LONDON (AP) -- The Bank of England on Thursday cut its key interest rate for
the first time in four months amid signs that the stubbornly high inflation
that has plagued British consumers and businesses is beginning to ease.
Policymakers at Britain's central bank voted 5-4 to reduce the base rate by
a quarter of a percentage point to 3.75% on Thursday, the lowest since February
2023.
The move came a day after the Office for National Statistics reported that
consumer price inflation slowed to 3.2% in the 12 months through November, from
3.6% a month earlier.
The figure was below the Bank of England's forecast of 3.4%. That gave
policymakers room to cut interest rates in an effort to bolster Britain's
stagnant economy. Statistics released earlier this week showed a weakening jobs
market, with the number of job vacancies declining and the unemployment rate
rising to 5.1%, the highest since January 2021.

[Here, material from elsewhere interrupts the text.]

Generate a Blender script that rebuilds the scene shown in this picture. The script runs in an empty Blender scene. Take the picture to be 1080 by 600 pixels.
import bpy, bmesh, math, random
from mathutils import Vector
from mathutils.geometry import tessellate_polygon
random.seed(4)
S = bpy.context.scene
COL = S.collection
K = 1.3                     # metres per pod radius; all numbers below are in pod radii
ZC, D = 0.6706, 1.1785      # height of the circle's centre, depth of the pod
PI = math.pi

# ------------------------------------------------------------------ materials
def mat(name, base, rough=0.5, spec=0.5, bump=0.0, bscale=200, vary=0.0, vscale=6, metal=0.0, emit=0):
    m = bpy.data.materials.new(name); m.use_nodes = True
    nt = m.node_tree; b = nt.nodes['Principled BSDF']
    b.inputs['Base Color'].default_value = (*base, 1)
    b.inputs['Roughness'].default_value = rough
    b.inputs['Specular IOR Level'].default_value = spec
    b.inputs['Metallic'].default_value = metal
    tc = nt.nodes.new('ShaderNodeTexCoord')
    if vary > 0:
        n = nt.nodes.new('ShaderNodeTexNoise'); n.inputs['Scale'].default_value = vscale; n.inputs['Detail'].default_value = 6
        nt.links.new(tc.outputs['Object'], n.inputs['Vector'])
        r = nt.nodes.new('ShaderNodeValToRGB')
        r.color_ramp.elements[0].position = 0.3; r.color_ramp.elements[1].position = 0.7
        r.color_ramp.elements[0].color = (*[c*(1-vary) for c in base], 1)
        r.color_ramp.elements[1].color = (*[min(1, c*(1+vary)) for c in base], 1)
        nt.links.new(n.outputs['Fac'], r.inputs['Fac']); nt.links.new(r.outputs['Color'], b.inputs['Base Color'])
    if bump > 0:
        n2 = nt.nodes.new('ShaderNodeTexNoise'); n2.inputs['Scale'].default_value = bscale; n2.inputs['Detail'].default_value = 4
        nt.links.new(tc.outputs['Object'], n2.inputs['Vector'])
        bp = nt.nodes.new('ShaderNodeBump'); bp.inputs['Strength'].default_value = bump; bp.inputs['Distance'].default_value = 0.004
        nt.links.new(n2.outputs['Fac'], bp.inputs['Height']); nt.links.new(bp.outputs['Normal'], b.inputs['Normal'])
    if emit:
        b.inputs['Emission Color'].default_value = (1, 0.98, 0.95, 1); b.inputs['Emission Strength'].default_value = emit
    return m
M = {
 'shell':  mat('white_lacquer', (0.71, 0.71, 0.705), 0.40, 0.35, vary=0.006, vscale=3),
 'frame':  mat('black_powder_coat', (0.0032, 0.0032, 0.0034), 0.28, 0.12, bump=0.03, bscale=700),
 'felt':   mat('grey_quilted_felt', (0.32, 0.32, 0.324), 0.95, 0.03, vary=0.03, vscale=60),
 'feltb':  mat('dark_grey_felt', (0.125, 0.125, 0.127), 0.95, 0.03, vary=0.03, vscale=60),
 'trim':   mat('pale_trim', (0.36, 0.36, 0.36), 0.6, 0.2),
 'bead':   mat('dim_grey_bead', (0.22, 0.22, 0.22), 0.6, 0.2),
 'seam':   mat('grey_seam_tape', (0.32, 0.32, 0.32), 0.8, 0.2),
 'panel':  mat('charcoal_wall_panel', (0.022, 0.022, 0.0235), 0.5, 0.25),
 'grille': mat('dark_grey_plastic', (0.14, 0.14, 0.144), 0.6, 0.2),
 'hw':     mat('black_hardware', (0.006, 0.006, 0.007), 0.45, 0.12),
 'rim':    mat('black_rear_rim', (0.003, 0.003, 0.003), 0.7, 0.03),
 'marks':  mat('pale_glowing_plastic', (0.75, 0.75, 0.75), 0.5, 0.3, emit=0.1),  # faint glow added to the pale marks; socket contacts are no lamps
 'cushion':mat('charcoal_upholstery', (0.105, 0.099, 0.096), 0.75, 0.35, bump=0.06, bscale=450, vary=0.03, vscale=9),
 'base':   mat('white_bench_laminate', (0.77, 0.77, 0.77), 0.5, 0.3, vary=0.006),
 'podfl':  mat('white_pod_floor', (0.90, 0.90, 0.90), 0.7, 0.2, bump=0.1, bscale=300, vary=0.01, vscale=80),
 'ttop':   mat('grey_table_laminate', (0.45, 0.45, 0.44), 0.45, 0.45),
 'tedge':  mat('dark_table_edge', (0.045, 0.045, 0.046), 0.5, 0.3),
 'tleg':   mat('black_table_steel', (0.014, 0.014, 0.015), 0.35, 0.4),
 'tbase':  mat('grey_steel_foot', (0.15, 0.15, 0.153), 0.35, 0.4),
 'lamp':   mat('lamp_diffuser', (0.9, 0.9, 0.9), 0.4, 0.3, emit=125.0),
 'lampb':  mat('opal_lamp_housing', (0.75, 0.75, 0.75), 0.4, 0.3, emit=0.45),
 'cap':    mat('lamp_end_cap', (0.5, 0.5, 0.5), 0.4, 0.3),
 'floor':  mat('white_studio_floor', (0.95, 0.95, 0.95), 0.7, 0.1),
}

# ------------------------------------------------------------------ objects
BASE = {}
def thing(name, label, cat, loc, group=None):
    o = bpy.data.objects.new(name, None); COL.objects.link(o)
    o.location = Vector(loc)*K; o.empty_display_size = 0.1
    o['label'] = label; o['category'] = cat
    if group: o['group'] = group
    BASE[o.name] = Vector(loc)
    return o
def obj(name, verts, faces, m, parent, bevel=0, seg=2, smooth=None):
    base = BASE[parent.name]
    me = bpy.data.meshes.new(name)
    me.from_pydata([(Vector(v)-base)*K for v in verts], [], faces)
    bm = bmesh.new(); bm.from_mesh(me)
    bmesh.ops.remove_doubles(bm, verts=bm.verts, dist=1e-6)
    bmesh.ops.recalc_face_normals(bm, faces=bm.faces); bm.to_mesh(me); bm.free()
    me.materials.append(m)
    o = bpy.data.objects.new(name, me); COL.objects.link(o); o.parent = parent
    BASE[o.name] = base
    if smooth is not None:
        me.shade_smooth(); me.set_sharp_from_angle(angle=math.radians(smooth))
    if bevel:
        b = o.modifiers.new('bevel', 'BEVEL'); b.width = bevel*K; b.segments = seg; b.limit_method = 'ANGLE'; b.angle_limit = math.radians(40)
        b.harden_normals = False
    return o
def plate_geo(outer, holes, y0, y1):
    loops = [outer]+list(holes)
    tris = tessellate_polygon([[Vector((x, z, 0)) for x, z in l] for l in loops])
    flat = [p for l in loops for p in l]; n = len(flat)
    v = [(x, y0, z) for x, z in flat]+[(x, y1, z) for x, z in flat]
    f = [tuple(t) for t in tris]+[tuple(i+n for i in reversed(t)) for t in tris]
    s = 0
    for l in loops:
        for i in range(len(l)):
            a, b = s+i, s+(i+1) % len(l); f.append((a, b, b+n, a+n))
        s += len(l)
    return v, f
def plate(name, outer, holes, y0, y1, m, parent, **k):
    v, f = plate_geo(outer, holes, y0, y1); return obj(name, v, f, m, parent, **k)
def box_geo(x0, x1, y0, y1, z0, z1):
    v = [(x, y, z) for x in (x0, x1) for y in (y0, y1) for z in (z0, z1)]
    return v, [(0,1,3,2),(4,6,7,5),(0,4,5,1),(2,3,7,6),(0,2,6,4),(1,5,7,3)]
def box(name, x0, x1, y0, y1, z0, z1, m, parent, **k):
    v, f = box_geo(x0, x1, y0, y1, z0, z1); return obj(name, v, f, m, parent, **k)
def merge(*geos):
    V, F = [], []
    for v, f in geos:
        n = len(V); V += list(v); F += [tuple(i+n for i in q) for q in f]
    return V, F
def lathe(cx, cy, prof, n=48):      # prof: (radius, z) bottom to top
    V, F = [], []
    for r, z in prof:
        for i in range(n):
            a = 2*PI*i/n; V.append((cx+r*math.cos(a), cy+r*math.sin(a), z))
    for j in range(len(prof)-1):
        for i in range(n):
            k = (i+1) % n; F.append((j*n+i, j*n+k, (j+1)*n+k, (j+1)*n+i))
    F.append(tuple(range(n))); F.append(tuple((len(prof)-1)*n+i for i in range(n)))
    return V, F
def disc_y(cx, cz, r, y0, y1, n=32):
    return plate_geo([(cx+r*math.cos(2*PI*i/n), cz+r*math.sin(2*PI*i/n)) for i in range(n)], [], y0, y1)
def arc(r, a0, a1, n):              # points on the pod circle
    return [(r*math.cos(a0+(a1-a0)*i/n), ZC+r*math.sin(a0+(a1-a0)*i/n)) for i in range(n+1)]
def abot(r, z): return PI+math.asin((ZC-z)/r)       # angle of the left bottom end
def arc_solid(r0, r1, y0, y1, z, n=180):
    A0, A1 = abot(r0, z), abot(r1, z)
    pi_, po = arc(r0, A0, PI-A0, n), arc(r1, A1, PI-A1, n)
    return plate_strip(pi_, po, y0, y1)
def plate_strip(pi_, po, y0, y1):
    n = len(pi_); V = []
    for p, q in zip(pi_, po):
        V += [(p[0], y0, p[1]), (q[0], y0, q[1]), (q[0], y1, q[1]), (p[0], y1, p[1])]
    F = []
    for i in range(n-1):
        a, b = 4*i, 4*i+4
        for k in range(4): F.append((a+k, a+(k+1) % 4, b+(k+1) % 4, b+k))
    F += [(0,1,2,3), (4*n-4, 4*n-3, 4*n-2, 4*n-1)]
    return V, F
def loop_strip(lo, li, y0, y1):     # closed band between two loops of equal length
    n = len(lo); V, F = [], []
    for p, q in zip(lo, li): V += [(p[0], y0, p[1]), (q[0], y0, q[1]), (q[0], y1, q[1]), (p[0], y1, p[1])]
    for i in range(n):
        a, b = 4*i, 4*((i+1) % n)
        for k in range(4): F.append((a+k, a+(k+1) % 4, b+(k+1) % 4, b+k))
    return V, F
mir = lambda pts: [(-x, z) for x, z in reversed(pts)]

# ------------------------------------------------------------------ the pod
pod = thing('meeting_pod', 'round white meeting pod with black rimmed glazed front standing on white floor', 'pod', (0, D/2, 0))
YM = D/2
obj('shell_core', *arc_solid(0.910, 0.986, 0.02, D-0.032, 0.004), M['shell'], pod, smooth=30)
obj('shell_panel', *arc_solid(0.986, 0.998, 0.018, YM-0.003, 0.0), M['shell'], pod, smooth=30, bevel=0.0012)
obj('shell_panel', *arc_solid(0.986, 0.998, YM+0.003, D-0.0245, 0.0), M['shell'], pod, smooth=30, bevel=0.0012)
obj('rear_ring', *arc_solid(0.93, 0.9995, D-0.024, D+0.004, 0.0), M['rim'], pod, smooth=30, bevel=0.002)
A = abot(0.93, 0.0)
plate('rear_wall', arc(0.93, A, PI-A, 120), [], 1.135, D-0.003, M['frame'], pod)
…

Even so, the bank's Monetary Policy Committee was divided on whether to cut
interest rates, with four members remaining focused on the fight against
inflation, which is still well above the Bank of England's 2% target.
British consumer prices are also rising faster than in other parts of Europe
and North America. The inflation rate in the 20 European countries that use the
euro currency remained at 2.1% in November. The U.S. inflation rate was 3.0% in
September, the latest figures released due to the government shutdown.
Lower interest rates help spur economic growth by reducing borrowing costs,
which can lead to increased spending by consumers and boost investment by
businesses. But that can also fuel higher prices.
Central bankers have to weigh those competing forces, trying to prevent
inflation from eroding the value of earnings and savings without putting an
unnecessary brake on economic growth.